Dans son établissement est également organisée depuis juin 2012 une médiation par les pairs présentée en début d’année lors d’un théâtre forum. Auparavant, des élèves de 5e et 4e volontaires ont été formés comme l’ont été en parallèle des adultes du collège, principalement des professeurs. Les deux groupes se sont rejoints à la dernière phase, préalable à la mise en place pour en définir les principes et les modalités. Quels champs d’intervention, quels types d’actions peuvent être régulés par les élèves et à quelles conditions ? « Les élèves ne doivent pas porter le poids de la résolution du conflit. Ce n’est pas l’élève formé à la médiation qui trouve la solution » précise l’enseignant. Ils repèrent les conflits en germe, les signalent ou incitent les protagonistes à déterminer une issue. Là encore, les résultats se constatent rapidement.

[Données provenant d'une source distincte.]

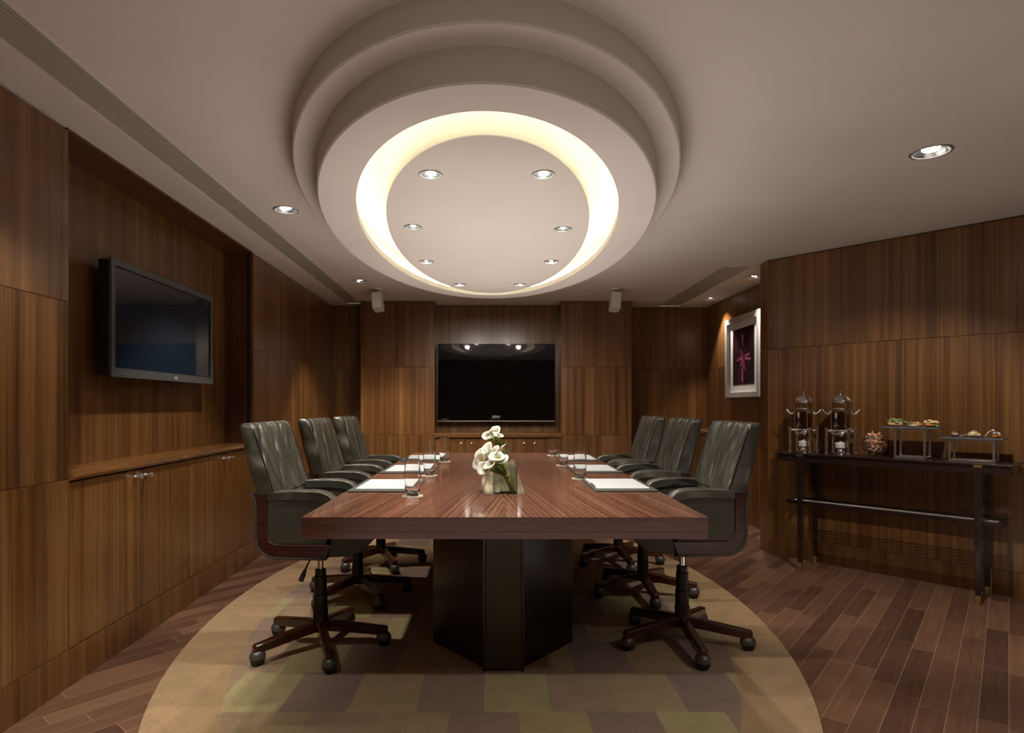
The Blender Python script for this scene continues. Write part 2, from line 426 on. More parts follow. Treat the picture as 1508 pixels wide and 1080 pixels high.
# back wall: middle part comes forward and holds the tv recess
def backp(mb, xs, zs, y, t=.02, gap=.002):
    for i in range(len(xs)-1):
        for j in range(len(zs)-1):
            mb.box(xs[i]+gap/2, xs[i+1]-gap/2, y, y+t, zs[j]+gap/2, zs[j+1]-(.014 if zs[j+1] == CEIL else gap/2), random.uniform(.1, 9))
    mb.box(xs[0], xs[-1], y+t, y+t+.03, zs[0], zs[-1], .05); return mb
BX0, BX1, NX0, NX1 = -1.526, 1.533, -.690, .736
mb = backp(MB(), [BX0, -1.10, NX0], [.16, .863, 1.63, CEIL], 6.9)
backp(mb, [NX1, 1.13, BX1], [.16, .863, 1.63, CEIL], 6.9)
backp(mb, [NX0, NX1], [.88, CEIL], 7.2)
mb.box(NX0-.02, NX0-.001, 6.921, 7.22, .88, CEIL, 2.4).box(NX1+.001, NX1+.02, 6.921, 7.22, .88, CEIL, 3.6)
mb.box(BX0-.001, BX0+.02, 6.902, 7.3, 0, CEIL, 5.2).box(BX1-.02, BX1+.001, 6.902, 7.42, 0, CEIL, 6.2)
backp(mb, [-2.0, BX0], [.16, .863, 1.625, CEIL], 7.22)
backp(mb, [BX1, 2.08, 2.60], [.16, .863, 1.625, CEIL], 7.37)
struct('wall_back', mb, M_wall, bevel=.0012, seg=1)
mb = MB().box(BX0, NX0-.002, 6.9, 6.92, 0, .158, 2).box(NX1+.002, BX1, 6.9, 6.92, 0, .158, 3)
mb.box(-2.0, BX0, 7.22, 7.24, 0, .158, 4).box(BX1, 2.6, 7.37, 7.39, 0, .158, 5)
struct('baseboard_back', mb, M_wall, bevel=.0012, seg=1)
# right alcove wall
mb = panels(MB(), [5.0, 5.93, 6.70, 7.38], [.16, .863, 1.625, CEIL])
struct('wall_right', mb.map(lambda x, y, z: (2.545-x, y, z)), M_wall, bevel=.0012, seg=1)
mb = MB().box(2.545, 2.565, 5.0, 7.38, 0, .158, 3.2)
struct('baseboard_right', mb, M_wall, bevel=.0012, seg=1)
# diagonal wall on the right, with its narrow return
mb = panels(MB(), [-.0, .93, 1.93, 3.05], [.16, .84, 1.655, CEIL])
mb.map(lambda x, y, z: diag(y, x, z))
mb2 = MB()
for j, (a, b) in enumerate(zip([.16, .84, 1.655], [.84, 1.655, CEIL])):
    mb2.box(0, .02, 0, .17, a+.0015, b-.0015, 2.5+j)
mb2.box(.02, .06, 0, .17, .16, CEIL, .05)
mb2.map(lambda x, y, z: (2.205+.012*y/.17+x*.99, 4.952+y, z))
mb.add(mb2.v, mb2.f); mb.p[-len(mb2.f):] = mb2.p
mb.box(2.24, 2.56, 5.10, 5.12, .0, CEIL, 7.3)
struct('wall_diagonal', mb, M_wall, bevel=.0012, seg=1)
mb = MB().box(-.02, 0, 0, 1.42, 0, .158, 3.1).box(-.02, 0, 1.424, 3.05, 0, .158, 4.6).map(lambda x, y, z: diag(y, x, z))
mb2 = MB().box(0, .02, 0, .17, 0, .158, 5.2).map(lambda x, y, z: (2.205+.012*y/.17+x, 4.952+y, z)); mb.add(mb2.v, mb2.f); mb.p[-6:] = mb2.p
struct('baseboard_diagonal', mb, M_wall, bevel=.0012, seg=1)
ex, ey, _ = diag(3.05, 0, 0)
mb = panels(MB(), [-2.0, -.8, .4, 1.5, ey], [.0, .84, 1.655, CEIL]).map(lambda x, y, z: (ex-x, y, z))
struct('wall_side', mb, M_wall, bevel=.0012, seg=1)
mb = backp(MB(), [-1.9, -.6, .7, 2.0, 3.2, ex+.05], [0, .84, 1.655, CEIL], 0).map(lambda x, y, z: (x, -2.0-y, z))
struct('wall_front', mb, M_wall, bevel=.0012, seg=1)

# ceiling sheet with holes for the oval and the downlights
H1, H2, HD = H+1.085, H+.970, H+.965
OX, OY = -.040, 3.70
T1A, T1B, T2A, T2B, OPA, OPB = .995, 1.97, .890, 1.86, .708, 1.685
DA, DB, DX, DY = .563, 1.535, -.040, 3.72
disc_lights = [(-.272,2.553),(.199,2.553),(-.448,3.307),(.368,3.345),(-.465,4.10),(.3735,4.10),(-.287,4.877),(.195,4.877)]
ceil_lights = [(-1.267,3.69,.076),(-1.289,5.80,.070),(2.028,2.847,.088),(2.375,5.62,.072),(2.375,6.76,.070)]
room_lights = [(-1.27,1.60,.062),(2.03,1.0,.062),(-1.27,-.5,.062),(2.03,-.8,.062),(.0,1.15,.05)]
def sheet(outer, holes, z):
    bm = bmesh.new(); es = []
    for loop in [outer]+holes:
        vs = [bm.verts.new((x, y, z)) for x, y in loop]
        es += [bm.edges.new((vs[i], vs[(i+1) % len(vs)])) for i in range(len(vs))]
    bmesh.ops.triangle_fill(bm, edges=es, use_beauty=True, use_dissolve=False)
    mb = MB(); bm.verts.index_update()
    mb.add([tuple(v.co) for v in bm.verts], [tuple(v.index for v in f.verts) for f in bm.faces]); bm.free()
    return mb
def ell(cx, cy, a, b, n=64): return [(cx+a*math.cos(2*PI*i/n), cy+b*math.sin(2*PI*i/n)) for i in range(n)]
holes = [ell(OX, OY, T1A-.03, T1B-.03, 128)] + [ell(x, y, r*.86, r*.86, 32) for x, y, r in ceil_lights+room_lights]
GL = (.2, .365)
gl = [(XL(u, w)) for u, w in ()]
lg = [(XL(.3, GL[0]), .3), (XL(.3, GL[1]), .3), (XL(7.08, GL[1]), 7.08), (XL(7.08, GL[0]), 7.08)]
rg = [(1.925, 5.22), (2.19, 5.22), (2.19, 7.26), (1.925, 7.26)]
holes += [lg, rg]
cs = sheet([(-2.3,-2.1),(4.6,-2.1),(4.6,7.6),(-2.3,7.6)], holes, CEIL)
struct('ceiling', cs, M_ceil, smooth=False)
mb = MB().box(-2.5, 4.8, -2.2, 7.8, CEIL+.30, CEIL+.34)
struct('ceiling', mb, M_groove)
NE_ = 160
mb = MB(); rings = [(T1A, T1B, CEIL+.005), (T1A, T1B, H1+.006), (T1A-.006, T1B-.006, H1), (T2A, T2B, H1), (T2A, T2B, H2+.006), (T2A-.006, T2B-.006, H2), (OPA, OPB, H2), (OPA, OPB, H2+.035), (OPA+.06, OPB+.06, H2+.035)]
vs = []
for a, b, z in rings:
    for i in range(NE_):
        t = 2*PI*i/NE_; vs.append((OX+a*math.cos(t), OY+b*math.sin(t), z))
mb.add(vs, [(r*NE_+i, r*NE_+(i+1) % NE_, (r+1)*NE_+(i+1) % NE_, (r+1)*NE_+i) for r in range(len(rings)-1) for i in range(NE_)])
struct('trim_3', mb, M_ceil, sharp=25)
COVE = H2+.20
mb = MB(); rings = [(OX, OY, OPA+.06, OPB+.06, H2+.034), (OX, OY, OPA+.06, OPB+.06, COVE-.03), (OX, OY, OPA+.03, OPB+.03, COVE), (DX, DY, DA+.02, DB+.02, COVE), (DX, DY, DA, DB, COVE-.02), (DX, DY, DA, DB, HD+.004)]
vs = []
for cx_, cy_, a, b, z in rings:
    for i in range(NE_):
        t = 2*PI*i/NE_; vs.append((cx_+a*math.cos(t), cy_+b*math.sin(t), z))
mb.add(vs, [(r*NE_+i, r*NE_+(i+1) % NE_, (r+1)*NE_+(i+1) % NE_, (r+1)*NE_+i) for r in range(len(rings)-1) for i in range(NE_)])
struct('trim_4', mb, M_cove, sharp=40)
mb = sheet(ell(DX, DY, DA, DB, NE_), [ell(x, y, .05*.86, .05*.86, 32) for x, y in disc_lights], HD)
n0 = len(mb.v)
vs = []
for z in (HD, HD+.004):
    for i in range(NE_):
        t = 2*PI*i/NE_; vs.append((DX+DA*math.cos(t), DY+DB*math.sin(t), z))
mb.add(vs, [(i, (i+1) % NE_, NE_+(i+1) % NE_, NE_+i) for i in range(NE_)])
struct('trim_5', mb, M_ceil, smooth=False)
# led strip lying on the ledge behind the lip
mb = MB(); vs = []
prof = [(.030, .038), (.050, .038), (.050, .046), (.030, .046)]
for i in range(NE_):
    t = 2*PI*i/NE_
    for o_, z in prof: vs.append((OX+(OPA+o_)*math.cos(t), OY+(OPB+o_)*math.sin(t), H2+z))
mb.add(vs, [(i*4+q, ((i+1) % NE_)*4+q, ((i+1) % NE_)*4+(q+1) % 4, i*4+(q+1) % 4) for i in range(NE_) for q in range(4)])
o = obj('cove_light_strip', mb, M_led); tag(o, 'warm white light strip hidden in the cove around the oval ceiling disc', 'light strip')

# air grilles
def grille(label, quad, n):
    (x0,y0),(x1,y1),(x2,y2),(x3,y3) = quad
    t = thing('air_grille', label, 'air vent', ((x0+x2)/2, (y0+y2)/2, CEIL))
    fr = MB(); W = .010
    def strip(mb, a, b, z0, z1):     # band between fractions a and b of the width
        P = lambda q, s: (x0+(x1-x0)*q, y0+(y1-y0)*q) if s == 0 else (x3+(x2-x3)*q, y3+(y2-y3)*q)
        q = [P(a,0), P(b,0), P(b,1), P(a,1)]
        mb.add([(*p, z0) for p in q]+[(*p, z1) for p in q], [(0,1,2,3),(7,6,5,4),(0,4,5,1),(1,5,6,2),(2,6,7,3),(3,7,4,0)])
    strip(fr, -.04, .03, CEIL-.003, CEIL+.02); strip(fr, .97, 1.04, CEIL-.003, CEIL+.02)
    obj('frame', fr, M_ceil, t, world=True)
    for i in range(n):
        a = .05+(.9)*i/n
        s = MB(); strip(s, a, a+.9/n*.62, CEIL+.002, CEIL+.022)
        obj('slat', s, M_grille, t, world=True)
    bk = MB(); strip(bk, -.02, 1.02, CEIL+.05, CEIL+.06); obj('backing', bk, M_groove, t, world=True)
grille('long slatted ceiling vent running beside the left wall', lg, 8)
grille('short slatted ceiling vent near the picture alcove on the right', rg, 11)

# downlights
def downlight(label, x, y, z, r, power, group, aim=(0,0,-1), cone=105, bulb=M_bulb, off=(0,0), blend=.7):
    t = thing('downlight', label, 'downlight', (x, y, z), 0, group)
    obj('trim_ring', MB().lathe([(r*.84,.0),(r*.86,-.004),(r*.97,-.004),(r,-.001),(r,.001),(r*.84,.002)], n=32), M_ring, t)
    obj('reflector', MB().lathe([(r*.86,-.001),(r*.78,.016),(r*.62,.034),(r*.42,.046),(0.0001,.046)], n=32), M_refl, t)
    obj('lamp', MB().lathe([(0.0001,.006),(r*.30,.007),(r*.42,.012),(r*.42,.040),(0.0001,.041)], c=(off[0], off[1], 0), n=20), bulb, t)
    ld = bpy.data.lights.new('lamp_light', 'SPOT'); ld.energy = power; ld.color = C_SPOT
    ld.spot_size = math.radians(cone); ld.spot_blend = blend; ld.shadow_soft_size = .028
    lo = bpy.data.objects.new('lamp_light', ld); COL.objects.link(lo); lo.parent = t
    lo.location = (off[0], off[1], -.008)
    lo.rotation_euler = Vector(aim).to_track_quat('-Z', 'Y').to_euler()
    return t
names = ['downlight at the near left end of the oval disc', 'downlight at the near right end of the oval disc',
         'second downlight from the front on the left side of the oval disc', 'second downlight from the front on the right side of the oval disc',
         'third downlight from the front on the left side of the oval disc', 'third downlight from the front on the right side of the oval disc',
         'farthest downlight on the left side of the oval disc', 'farthest downlight on the right side of the oval disc']
for (x, y), nm in zip(disc_lights, names):
    downlight(nm, x, y, HD, .05, P_DISC*(1.6 if y > 4.5 else 1), 'downlights in the oval ceiling disc', aim=(0, .75 if y > 4 else 0, -1), off=(0, -.008), cone=118)
cl = [('bright chrome downlight on the left ceiling, nearer the camera beside the oval', (-.12,0,-1)),
      ('small downlight far back on the left ceiling, near the back wall', (.05,.2,-1)),
      ('large tilted chrome downlight on the right ceiling above the dark side wall', (.22,.62,-1)),
      ('nearer of the two accent downlights in the picture alcove ceiling', (.12,.1,-1)),
      ('farther of the two accent downlights in the picture alcove ceiling', (.13,-.05,-1))]
for i, ((x, y, r), (nm, aim)) in enumerate(zip(ceil_lights, cl)):
    downlight(nm, x, y, CEIL, r, P_ACCENT if i > 2 else P_SIDE*(1.0 if i == 2 else .9), 'downlights in the flat ceiling', aim, cone=(80 if i > 2 else 84), bulb=M_bulb if i in (0, 2) else M_bulb_dim, blend=.5)
for i, (x, y, r) in enumerate(room_lights):
    downlight(['ceiling downlight just outside the frame above the near left wall', 'ceiling downlight out of frame above the near right floor', 'ceiling downlight behind the camera on the left', 'ceiling downlight behind the camera on the right', 'ceiling downlight just above and before the near end of the table, out of frame'][i], x, y, CEIL, r, (P_ROOM*(.62 if i == 4 else 1)) if i else P_SIDE, 'downlights behind the camera', (0,0,-1) if i else (-.3,.5,-1), cone=110 if i else 62)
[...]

Les médiateurs prennent confiance en eux et dans les adultes. Le résultat de 79,8% de réussite au brevet a donné une belle traduction aux nombreuses actions réalisées pour faire du collège Victor Hugo un lieu de réussite. L’initiative a été récompensée lors de la journée de l’innovation organisée par le Ministère de l’Éducation Nationale. Pascal Gbahode s’en réjouit, y voyant là une possibilité de partager avec d’autres établissements la pratique de la CNV et de la médiation par les pairs. Pour l’an prochain, on lui propose une décharge pour former à son tour dans des écoles.

La réussite est-elle nichée dans des relations réinventées au sein des établissements scolaires, où une attitude d’accueil remplacerait le jugement et où l’élève construirait sa propre stratégie d’apprentissage ? Progressivement, l’approche essaime jusque dans des centres sociaux pour apaiser les relations entre les habitants d’un quartier, rendre possible un vivre ensemble harmonieux et tolérant. En ces temps mouvementés, Pascal Gbahode nous raconte simplement que miser sur l’humain est encore une valeur sure, gage d’une société apaisée.